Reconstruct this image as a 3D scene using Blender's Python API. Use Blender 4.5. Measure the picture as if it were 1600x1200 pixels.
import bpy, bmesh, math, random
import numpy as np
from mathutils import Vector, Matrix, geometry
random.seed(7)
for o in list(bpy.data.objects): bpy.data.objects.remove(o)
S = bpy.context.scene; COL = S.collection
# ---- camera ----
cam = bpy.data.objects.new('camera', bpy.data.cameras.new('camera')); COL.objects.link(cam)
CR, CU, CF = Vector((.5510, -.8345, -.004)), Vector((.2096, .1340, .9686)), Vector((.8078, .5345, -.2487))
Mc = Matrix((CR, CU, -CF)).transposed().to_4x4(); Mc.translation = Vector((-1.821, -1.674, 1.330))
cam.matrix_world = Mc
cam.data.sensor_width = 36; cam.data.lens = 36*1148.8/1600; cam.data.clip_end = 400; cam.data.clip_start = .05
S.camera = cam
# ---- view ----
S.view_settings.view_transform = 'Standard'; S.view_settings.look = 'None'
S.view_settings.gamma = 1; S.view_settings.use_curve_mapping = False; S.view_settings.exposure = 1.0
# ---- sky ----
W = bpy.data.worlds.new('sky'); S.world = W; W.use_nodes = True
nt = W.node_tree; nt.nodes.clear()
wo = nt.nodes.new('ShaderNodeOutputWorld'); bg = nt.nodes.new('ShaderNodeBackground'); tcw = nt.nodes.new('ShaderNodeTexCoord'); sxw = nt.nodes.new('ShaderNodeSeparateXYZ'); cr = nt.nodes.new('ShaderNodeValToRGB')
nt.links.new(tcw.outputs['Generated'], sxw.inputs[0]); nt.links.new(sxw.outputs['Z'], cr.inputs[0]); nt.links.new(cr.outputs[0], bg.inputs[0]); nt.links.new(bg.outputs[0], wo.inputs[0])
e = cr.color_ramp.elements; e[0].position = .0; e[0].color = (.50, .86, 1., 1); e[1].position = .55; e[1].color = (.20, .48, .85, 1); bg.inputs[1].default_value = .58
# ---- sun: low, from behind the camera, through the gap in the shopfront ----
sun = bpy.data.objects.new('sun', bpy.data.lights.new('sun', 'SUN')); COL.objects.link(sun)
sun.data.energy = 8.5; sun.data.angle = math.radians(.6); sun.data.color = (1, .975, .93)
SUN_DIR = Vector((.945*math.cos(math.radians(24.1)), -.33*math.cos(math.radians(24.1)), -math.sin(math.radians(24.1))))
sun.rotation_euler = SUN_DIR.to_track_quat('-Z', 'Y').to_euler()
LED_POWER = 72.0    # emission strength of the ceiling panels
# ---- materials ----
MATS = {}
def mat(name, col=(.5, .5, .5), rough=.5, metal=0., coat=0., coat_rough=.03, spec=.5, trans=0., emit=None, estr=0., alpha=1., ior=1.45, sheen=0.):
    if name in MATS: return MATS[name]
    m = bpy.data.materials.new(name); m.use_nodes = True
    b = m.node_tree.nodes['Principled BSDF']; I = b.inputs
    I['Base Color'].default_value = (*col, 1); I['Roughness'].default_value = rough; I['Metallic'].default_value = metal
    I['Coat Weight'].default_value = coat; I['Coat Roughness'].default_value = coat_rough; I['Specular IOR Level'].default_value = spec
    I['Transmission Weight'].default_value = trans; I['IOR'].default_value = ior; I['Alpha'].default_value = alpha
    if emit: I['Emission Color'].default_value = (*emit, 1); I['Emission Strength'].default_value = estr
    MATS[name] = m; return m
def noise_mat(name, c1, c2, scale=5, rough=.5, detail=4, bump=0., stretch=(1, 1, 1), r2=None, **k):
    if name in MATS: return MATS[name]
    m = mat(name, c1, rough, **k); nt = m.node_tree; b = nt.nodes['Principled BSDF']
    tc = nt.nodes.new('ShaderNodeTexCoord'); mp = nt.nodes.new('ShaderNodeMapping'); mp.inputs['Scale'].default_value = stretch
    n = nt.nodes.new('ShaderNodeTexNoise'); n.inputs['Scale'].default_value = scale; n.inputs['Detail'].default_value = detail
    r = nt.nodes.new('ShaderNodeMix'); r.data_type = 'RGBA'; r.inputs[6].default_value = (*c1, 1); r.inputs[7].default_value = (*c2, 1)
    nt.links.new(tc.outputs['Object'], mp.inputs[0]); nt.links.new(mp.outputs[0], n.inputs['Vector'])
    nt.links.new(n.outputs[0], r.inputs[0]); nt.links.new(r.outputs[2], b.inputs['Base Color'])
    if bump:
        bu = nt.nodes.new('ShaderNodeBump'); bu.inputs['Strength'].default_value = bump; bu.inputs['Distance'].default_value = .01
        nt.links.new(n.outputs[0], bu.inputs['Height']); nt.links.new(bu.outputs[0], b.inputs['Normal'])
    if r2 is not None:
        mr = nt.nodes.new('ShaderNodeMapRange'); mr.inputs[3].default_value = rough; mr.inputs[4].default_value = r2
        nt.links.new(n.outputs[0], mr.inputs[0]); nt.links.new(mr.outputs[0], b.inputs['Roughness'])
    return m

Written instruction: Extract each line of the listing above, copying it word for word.

Task result:
Reconstruct this image as a 3D scene using Blender's Python API. Use Blender 4.5. Measure the picture as if it were 1600x1200 pixels.
import bpy, bmesh, math, random
import numpy as np
from mathutils import Vector, Matrix, geometry
random.seed(7)
for o in list(bpy.data.objects): bpy.data.objects.remove(o)
S = bpy.context.scene; COL = S.collection
# ---- camera ----
cam = bpy.data.objects.new('camera', bpy.data.cameras.new('camera')); COL.objects.link(cam)
CR, CU, CF = Vector((.5510, -.8345, -.004)), Vector((.2096, .1340, .9686)), Vector((.8078, .5345, -.2487))
Mc = Matrix((CR, CU, -CF)).transposed().to_4x4(); Mc.translation = Vector((-1.821, -1.674, 1.330))
cam.matrix_world = Mc
cam.data.sensor_width = 36; cam.data.lens = 36*1148.8/1600; cam.data.clip_end = 400; cam.data.clip_start = .05
S.camera = cam
# ---- view ----
S.view_settings.view_transform = 'Standard'; S.view_settings.look = 'None'
S.view_settings.gamma = 1; S.view_settings.use_curve_mapping = False; S.view_settings.exposure = 1.0
# ---- sky ----
W = bpy.data.worlds.new('sky'); S.world = W; W.use_nodes = True
nt = W.node_tree; nt.nodes.clear()
wo = nt.nodes.new('ShaderNodeOutputWorld'); bg = nt.nodes.new('ShaderNodeBackground'); tcw = nt.nodes.new('ShaderNodeTexCoord'); sxw = nt.nodes.new('ShaderNodeSeparateXYZ'); cr = nt.nodes.new('ShaderNodeValToRGB')
nt.links.new(tcw.outputs['Generated'], sxw.inputs[0]); nt.links.new(sxw.outputs['Z'], cr.inputs[0]); nt.links.new(cr.outputs[0], bg.inputs[0]); nt.links.new(bg.outputs[0], wo.inputs[0])
e = cr.color_ramp.elements; e[0].position = .0; e[0].color = (.50, .86, 1., 1); e[1].position = .55; e[1].color = (.20, .48, .85, 1); bg.inputs[1].default_value = .58
# ---- sun: low, from behind the camera, through the gap in the shopfront ----
sun = bpy.data.objects.new('sun', bpy.data.lights.new('sun', 'SUN')); COL.objects.link(sun)
sun.data.energy = 8.5; sun.data.angle = math.radians(.6); sun.data.color = (1, .975, .93)
SUN_DIR = Vector((.945*math.cos(math.radians(24.1)), -.33*math.cos(math.radians(24.1)), -math.sin(math.radians(24.1))))
sun.rotation_euler = SUN_DIR.to_track_quat('-Z', 'Y').to_euler()
LED_POWER = 72.0    # emission strength of the ceiling panels
# ---- materials ----
MATS = {}
def mat(name, col=(.5, .5, .5), rough=.5, metal=0., coat=0., coat_rough=.03, spec=.5, trans=0., emit=None, estr=0., alpha=1., ior=1.45, sheen=0.):
    if name in MATS: return MATS[name]
    m = bpy.data.materials.new(name); m.use_nodes = True
    b = m.node_tree.nodes['Principled BSDF']; I = b.inputs
    I['Base Color'].default_value = (*col, 1); I['Roughness'].default_value = rough; I['Metallic'].default_value = metal
    I['Coat Weight'].default_value = coat; I['Coat Roughness'].default_value = coat_rough; I['Specular IOR Level'].default_value = spec
    I['Transmission Weight'].default_value = trans; I['IOR'].default_value = ior; I['Alpha'].default_value = alpha
    if emit: I['Emission Color'].default_value = (*emit, 1); I['Emission Strength'].default_value = estr
    MATS[name] = m; return m
def noise_mat(name, c1, c2, scale=5, rough=.5, detail=4, bump=0., stretch=(1, 1, 1), r2=None, **k):
    if name in MATS: return MATS[name]
    m = mat(name, c1, rough, **k); nt = m.node_tree; b = nt.nodes['Principled BSDF']
    tc = nt.nodes.new('ShaderNodeTexCoord'); mp = nt.nodes.new('ShaderNodeMapping'); mp.inputs['Scale'].default_value = stretch
    n = nt.nodes.new('ShaderNodeTexNoise'); n.inputs['Scale'].default_value = scale; n.inputs['Detail'].default_value = detail
    r = nt.nodes.new('ShaderNodeMix'); r.data_type = 'RGBA'; r.inputs[6].default_value = (*c1, 1); r.inputs[7].default_value = (*c2, 1)
    nt.links.new(tc.outputs['Object'], mp.inputs[0]); nt.links.new(mp.outputs[0], n.inputs['Vector'])
    nt.links.new(n.outputs[0], r.inputs[0]); nt.links.new(r.outputs[2], b.inputs['Base Color'])
    if bump:
        bu = nt.nodes.new('ShaderNodeBump'); bu.inputs['Strength'].default_value = bump; bu.inputs['Distance'].default_value = .01
        nt.links.new(n.outputs[0], bu.inputs['Height']); nt.links.new(bu.outputs[0], b.inputs['Normal'])
    if r2 is not None:
        mr = nt.nodes.new('ShaderNodeMapRange'); mr.inputs[3].default_value = rough; mr.inputs[4].default_value = r2
        nt.links.new(n.outputs[0], mr.inputs[0]); nt.links.new(mr.outputs[0], b.inputs['Roughness'])
    return m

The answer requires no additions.